Copy out the data below verbatim.

## AVAILABLE DATA:
BEGIN
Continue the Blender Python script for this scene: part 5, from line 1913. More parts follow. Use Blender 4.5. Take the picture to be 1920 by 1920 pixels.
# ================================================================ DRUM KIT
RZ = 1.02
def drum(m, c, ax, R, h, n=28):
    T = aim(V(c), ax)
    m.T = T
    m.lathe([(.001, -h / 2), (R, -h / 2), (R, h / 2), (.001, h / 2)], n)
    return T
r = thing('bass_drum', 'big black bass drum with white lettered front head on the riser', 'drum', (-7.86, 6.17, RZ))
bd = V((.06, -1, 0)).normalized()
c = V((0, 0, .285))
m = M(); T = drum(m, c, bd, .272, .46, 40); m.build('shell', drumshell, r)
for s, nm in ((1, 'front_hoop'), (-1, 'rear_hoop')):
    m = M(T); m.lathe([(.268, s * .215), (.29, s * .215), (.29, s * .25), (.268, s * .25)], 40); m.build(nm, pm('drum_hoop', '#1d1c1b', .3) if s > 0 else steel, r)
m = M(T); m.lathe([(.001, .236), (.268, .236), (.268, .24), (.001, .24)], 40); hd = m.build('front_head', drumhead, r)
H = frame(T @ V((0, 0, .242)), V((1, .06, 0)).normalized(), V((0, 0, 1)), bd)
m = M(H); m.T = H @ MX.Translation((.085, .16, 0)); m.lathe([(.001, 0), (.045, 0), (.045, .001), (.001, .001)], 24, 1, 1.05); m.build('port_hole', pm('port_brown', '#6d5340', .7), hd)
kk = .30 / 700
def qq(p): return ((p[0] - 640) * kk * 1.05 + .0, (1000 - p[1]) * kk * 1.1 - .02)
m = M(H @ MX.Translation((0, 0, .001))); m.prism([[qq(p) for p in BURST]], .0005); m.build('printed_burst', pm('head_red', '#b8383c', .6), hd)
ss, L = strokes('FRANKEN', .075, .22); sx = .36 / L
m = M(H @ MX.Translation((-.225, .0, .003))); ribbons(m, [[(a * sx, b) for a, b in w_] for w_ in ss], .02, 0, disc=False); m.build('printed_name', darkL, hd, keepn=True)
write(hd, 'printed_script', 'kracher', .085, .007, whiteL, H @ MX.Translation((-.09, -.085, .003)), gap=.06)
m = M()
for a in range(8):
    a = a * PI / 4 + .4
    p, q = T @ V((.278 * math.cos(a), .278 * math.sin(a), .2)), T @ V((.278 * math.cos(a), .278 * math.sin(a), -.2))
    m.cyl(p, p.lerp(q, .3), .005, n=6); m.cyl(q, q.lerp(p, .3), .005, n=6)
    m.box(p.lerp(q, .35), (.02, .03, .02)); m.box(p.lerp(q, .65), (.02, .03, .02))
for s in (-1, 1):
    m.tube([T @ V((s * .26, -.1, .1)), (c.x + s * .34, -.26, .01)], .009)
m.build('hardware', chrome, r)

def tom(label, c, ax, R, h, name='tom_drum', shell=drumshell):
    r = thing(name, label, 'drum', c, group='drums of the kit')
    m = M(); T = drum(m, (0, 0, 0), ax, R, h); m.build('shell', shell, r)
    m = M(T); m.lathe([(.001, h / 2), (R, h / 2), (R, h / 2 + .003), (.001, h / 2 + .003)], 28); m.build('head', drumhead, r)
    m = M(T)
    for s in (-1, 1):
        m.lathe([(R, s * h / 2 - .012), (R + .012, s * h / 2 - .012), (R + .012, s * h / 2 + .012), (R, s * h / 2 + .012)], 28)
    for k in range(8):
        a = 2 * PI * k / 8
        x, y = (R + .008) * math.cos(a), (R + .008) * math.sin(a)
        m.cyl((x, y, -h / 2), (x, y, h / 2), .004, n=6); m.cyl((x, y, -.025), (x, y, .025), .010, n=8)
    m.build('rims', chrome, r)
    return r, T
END
## PROBLEM SOLUTION:
Continue the Blender Python script for this scene: part 5, from line 1913. More parts follow. Use Blender 4.5. Take the picture to be 1920 by 1920 pixels.
# ================================================================ DRUM KIT
RZ = 1.02
def drum(m, c, ax, R, h, n=28):
    T = aim(V(c), ax)
    m.T = T
    m.lathe([(.001, -h / 2), (R, -h / 2), (R, h / 2), (.001, h / 2)], n)
    return T
r = thing('bass_drum', 'big black bass drum with white lettered front head on the riser', 'drum', (-7.86, 6.17, RZ))
bd = V((.06, -1, 0)).normalized()
c = V((0, 0, .285))
m = M(); T = drum(m, c, bd, .272, .46, 40); m.build('shell', drumshell, r)
for s, nm in ((1, 'front_hoop'), (-1, 'rear_hoop')):
    m = M(T); m.lathe([(.268, s * .215), (.29, s * .215), (.29, s * .25), (.268, s * .25)], 40); m.build(nm, pm('drum_hoop', '#1d1c1b', .3) if s > 0 else steel, r)
m = M(T); m.lathe([(.001, .236), (.268, .236), (.268, .24), (.001, .24)], 40); hd = m.build('front_head', drumhead, r)
H = frame(T @ V((0, 0, .242)), V((1, .06, 0)).normalized(), V((0, 0, 1)), bd)
m = M(H); m.T = H @ MX.Translation((.085, .16, 0)); m.lathe([(.001, 0), (.045, 0), (.045, .001), (.001, .001)], 24, 1, 1.05); m.build('port_hole', pm('port_brown', '#6d5340', .7), hd)
kk = .30 / 700
def qq(p): return ((p[0] - 640) * kk * 1.05 + .0, (1000 - p[1]) * kk * 1.1 - .02)
m = M(H @ MX.Translation((0, 0, .001))); m.prism([[qq(p) for p in BURST]], .0005); m.build('printed_burst', pm('head_red', '#b8383c', .6), hd)
ss, L = strokes('FRANKEN', .075, .22); sx = .36 / L
m = M(H @ MX.Translation((-.225, .0, .003))); ribbons(m, [[(a * sx, b) for a, b in w_] for w_ in ss], .02, 0, disc=False); m.build('printed_name', darkL, hd, keepn=True)
write(hd, 'printed_script', 'kracher', .085, .007, whiteL, H @ MX.Translation((-.09, -.085, .003)), gap=.06)
m = M()
for a in range(8):
    a = a * PI / 4 + .4
    p, q = T @ V((.278 * math.cos(a), .278 * math.sin(a), .2)), T @ V((.278 * math.cos(a), .278 * math.sin(a), -.2))
    m.cyl(p, p.lerp(q, .3), .005, n=6); m.cyl(q, q.lerp(p, .3), .005, n=6)
    m.box(p.lerp(q, .35), (.02, .03, .02)); m.box(p.lerp(q, .65), (.02, .03, .02))
for s in (-1, 1):
    m.tube([T @ V((s * .26, -.1, .1)), (c.x + s * .34, -.26, .01)], .009)
m.build('hardware', chrome, r)

def tom(label, c, ax, R, h, name='tom_drum', shell=drumshell):
    r = thing(name, label, 'drum', c, group='drums of the kit')
    m = M(); T = drum(m, (0, 0, 0), ax, R, h); m.build('shell', shell, r)
    m = M(T); m.lathe([(.001, h / 2), (R, h / 2), (R, h / 2 + .003), (.001, h / 2 + .003)], 28); m.build('head', drumhead, r)
    m = M(T)
    for s in (-1, 1):
        m.lathe([(R, s * h / 2 - .012), (R + .012, s * h / 2 - .012), (R + .012, s * h / 2 + .012), (R, s * h / 2 + .012)], 28)
    for k in range(8):
        a = 2 * PI * k / 8
        x, y = (R + .008) * math.cos(a), (R + .008) * math.sin(a)
        m.cyl((x, y, -h / 2), (x, y, h / 2), .004, n=6); m.cyl((x, y, -.025), (x, y, .025), .010, n=8)
    m.build('rims', chrome, r)
    return r, T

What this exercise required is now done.